Exactly the lines from the one containing "Recreate this scene" through the one containing "def rv(s): return" are to be returned, please, without any pictures.

+-------+

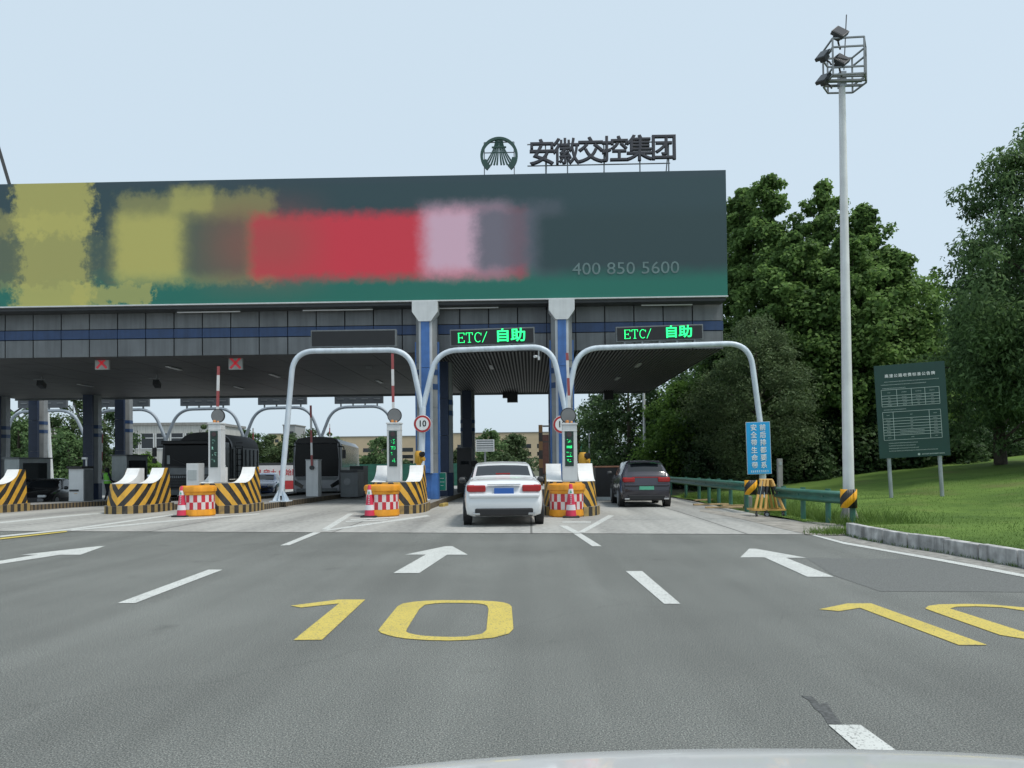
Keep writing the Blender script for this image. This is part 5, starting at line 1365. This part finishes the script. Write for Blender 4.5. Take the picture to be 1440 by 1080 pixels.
building('small grey block building above the trees beyond the coach', 398, 415, 598.5, 260, 12, mat('grey_facade', (.30, .31, .31), .8, var=.06), [(.8, .88, .1, .9, 2)], -2)
building('low yellowish building among trees beyond the coach', 378, 394, 611, 250, 12, mat('yellow_facade', (.52, .44, .26), .8, var=.06), [(.8, .88, .1, .9, 2)], -2)
building('distant white building at the left edge behind the trees', 0, 18, 598, 120, 12, whitew, [(.70, .86, .1, .9, 2)], -1)

# green mesh fence, banner, white slat board, small green sign
def fence(label, px0, px1, pyt, Yd, m):
    a, b = P(px0, pyt, Yd), P(px1, pyt, Yd); zg = gz(a.x, Yd); n = max(2, int((b.x - a.x) / 2.5)); h = a.z - zg
    t = thing('mesh_fence', label, 'fence', (a.x, Yd, zg)); wd = b.x - a.x
    mb = MB()
    for k in range(n): mb.span((wd * k / n + .05, -.015, .1), (wd * (k + 1) / n - .05, .015, h))
    mb.build('panel', m, t); mb = MB()
    for k in range(n + 1): mb.span((wd * k / n - .04, -.04, 0), (wd * k / n + .04, .04, h + .05))
    mb.build('fence_posts', M['railgreen'], t).name = 'post_row'
    return t
gm = mat('green_mesh', (.018, .11, .075), .6, var=.2, scale=3)
fence('green mesh fence behind the left blue column', 492, 648, 653, 62, gm)
fence('green mesh fence strip beyond the right blue column', 815, 832, 622, 75, mat('light_green_mesh', (.03, .22, .15), .6, var=.2))
a, b = P(352, 677, 64), P(417, 654, 64)
t = thing('red_banner', 'white banner with red Chinese writing above a red strip behind the blue car', 'banner', (a.x, 64, a.z)); wd, h = b.x - a.x, b.z - a.z
MB().span((0, 0, .05), (wd, .06, h)).build('cloth', mat('banner_white', (.62, .60, .60), .7, var=.05), t)
MB().span((0, -.01, -.95), (wd, .05, .04)).build('red_strip', M['red'], t); MB().span((0, -.005, h + .003), (wd, .065, h + .22)).build('top_edge', M['dark'], t)
text('自强 守土 创始聚', h * .42, M['red'], t, (wd * .5, -.012, h * .52), bold=.01, ext=.004)
mb = MB()
for k in range(3): mb.span((wd * k / 2 - .05, .07, -1.6), (wd * k / 2 + .05, .15, h))
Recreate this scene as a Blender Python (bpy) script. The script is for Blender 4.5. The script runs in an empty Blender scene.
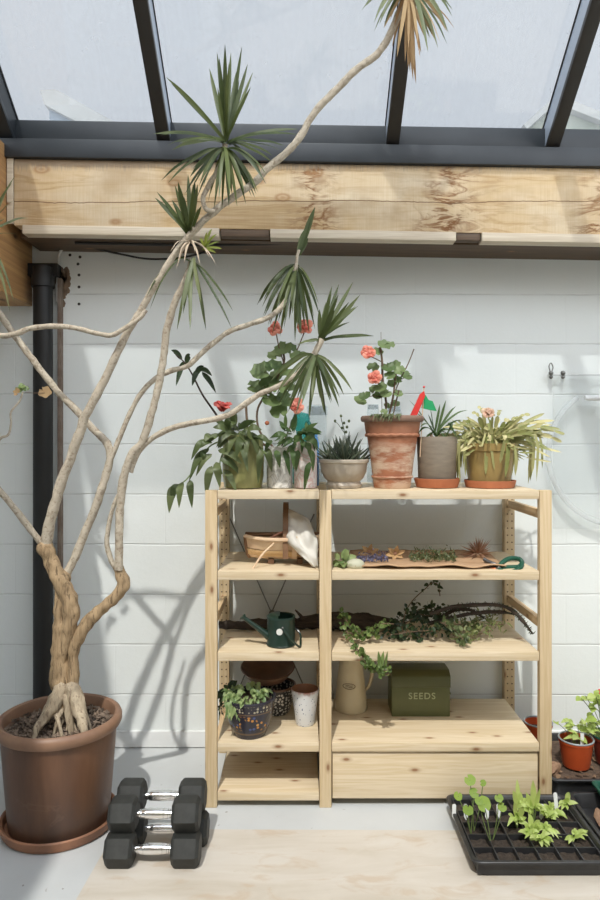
import bpy, bmesh, math, random
from mathutils import Vector as V, Matrix, noise
R = random.Random(7)
S = bpy.context.scene
COL = S.collection
F, EYE, HZ = 686.0, 1.433, 435.0
def P(px, py, Y):                      # a point of the place seen at (px, py), Y metres ahead
    return V(((px-300)*Y/F, Y, EYE-(py-HZ)*Y/F))
def rv(s): return V((R.uniform(-s, s), R.uniform(-s, s), R.uniform(-s, s)))

# ------------------------------------------------------------------ materials
def newmat(name):
    m = bpy.data.materials.new(name); m.use_nodes = True
    nt = m.node_tree; b = nt.nodes['Principled BSDF']
    return m, nt, b
def nd(nt, t, **kw):
    n = nt.nodes.new(t)
    for k, v in kw.items():
        if k in n.inputs: n.inputs[k].default_value = v
        else: setattr(n, k, v)
    return n
def lk(nt, a, b): nt.links.new(a, b)
def ramp(nt, fac, stops, interp='LINEAR'):
    r = nt.nodes.new('ShaderNodeValToRGB'); r.color_ramp.interpolation = interp
    e = r.color_ramp.elements
    while len(e) < len(stops): e.new(0.5)
    for i, (p, c) in enumerate(stops):
        e[i].position = p
        e[i].color = (c, c, c, 1) if not hasattr(c, '__len__') else (*c[:3], 1)
    lk(nt, fac, r.inputs[0]); return r.outputs[0]
def coords(nt, scale=(1, 1, 1), kind='Object'):
    tc = nt.nodes.new('ShaderNodeTexCoord'); mp = nt.nodes.new('ShaderNodeMapping')
    mp.inputs['Scale'].default_value = scale
    lk(nt, tc.outputs[kind], mp.inputs[0]); return mp.outputs[0]
def noi(nt, vec, scale, detail=5, rough=.6, dist=0):
    n = nd(nt, 'ShaderNodeTexNoise', Scale=scale, Detail=detail, Roughness=rough, Distortion=dist)
    lk(nt, vec, n.inputs['Vector']); return n.outputs['Fac']
def mix(nt, fac, a, b, mode='MIX'):
    n = nt.nodes.new('ShaderNodeMix'); n.data_type = 'RGBA'; n.blend_type = mode
    for s, v in ((n.inputs[0], fac), (n.inputs[6], a), (n.inputs[7], b)):
        if hasattr(v, 'links'): lk(nt, v, s)
        elif hasattr(v, '__len__'): s.default_value = (*v[:3], 1)
        else: s.default_value = v
    return n.outputs[2]
def math_(nt, op, a, b=0.0, clamp=False):
    n = nt.nodes.new('ShaderNodeMath'); n.operation = op; n.use_clamp = clamp
    for s, v in ((n.inputs[0], a), (n.inputs[1], b)):
        if hasattr(v, 'links'): lk(nt, v, s)
        else: s.default_value = v
    return n.outputs[0]
def sep(nt, vec):
    n = nt.nodes.new('ShaderNodeSeparateXYZ'); lk(nt, vec, n.inputs[0]); return n.outputs
def bump(nt, b, h, strength=.3, dist=.002):
    n = nd(nt, 'ShaderNodeBump', Strength=strength, Distance=dist)
    lk(nt, h, n.inputs['Height']); lk(nt, n.outputs[0], b.inputs['Normal'])
def mat(name, c1, c2=None, scale=8, rough=.6, bmp=0, bscale=60, metal=0, stretch=(1, 1, 1), lo=.35, hi=.65, bd=.002):
    m, nt, b = newmat(name)
    b.inputs['Roughness'].default_value = rough; b.inputs['Metallic'].default_value = metal
    v = coords(nt, stretch)
    if c2 is None: c2 = tuple(x*.8 for x in c1)
    f = noi(nt, v, scale)
    lk(nt, ramp(nt, f, [(lo, c1), (hi, c2)]), b.inputs['Base Color'])
    if bmp: bump(nt, b, noi(nt, v, bscale), bmp, bd)
    return m
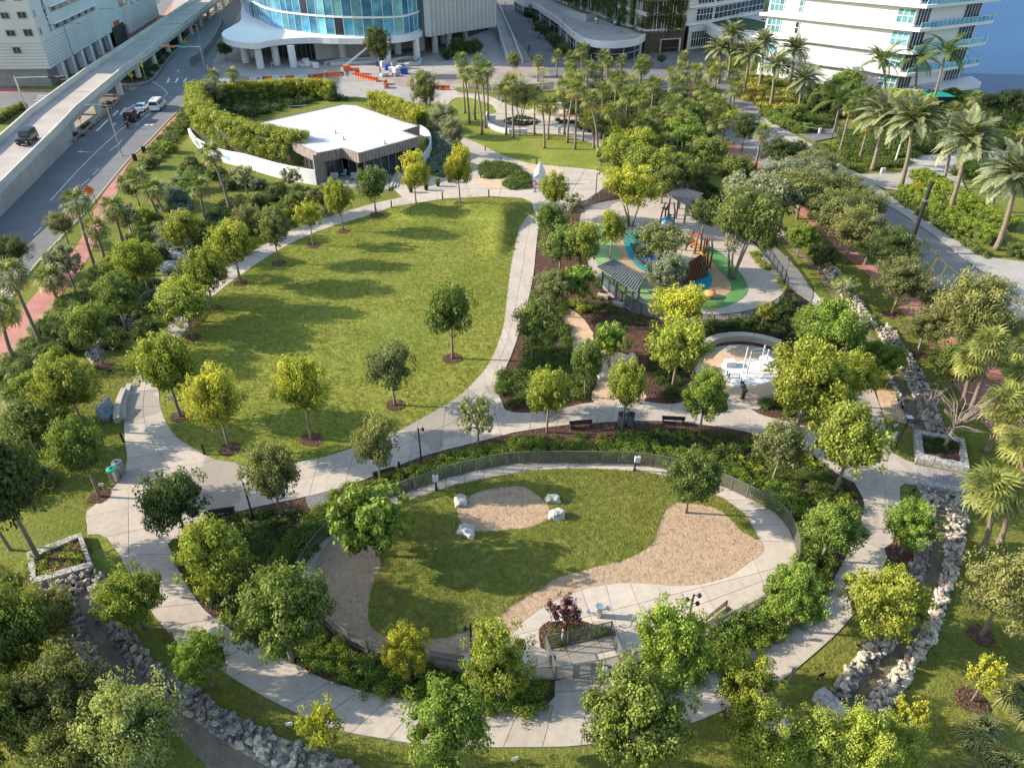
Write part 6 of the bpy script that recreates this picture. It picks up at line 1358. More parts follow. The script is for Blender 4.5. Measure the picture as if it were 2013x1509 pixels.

+-------+

### Solution to this problem
Recreate this scene as a Blender Python (bpy) script. The script is for Blender 4.5. The script runs in an empty Blender scene.
import bpy, bmesh, math, random
from mathutils import Vector as V, Matrix, noise
R = random.Random(7)
S = bpy.context.scene
COL = S.collection
F, EYE, HZ = 686.0, 1.433, 435.0
def P(px, py, Y):                      # a point of the place seen at (px, py), Y metres ahead
    return V(((px-300)*Y/F, Y, EYE-(py-HZ)*Y/F))
def rv(s): return V((R.uniform(-s, s), R.uniform(-s, s), R.uniform(-s, s)))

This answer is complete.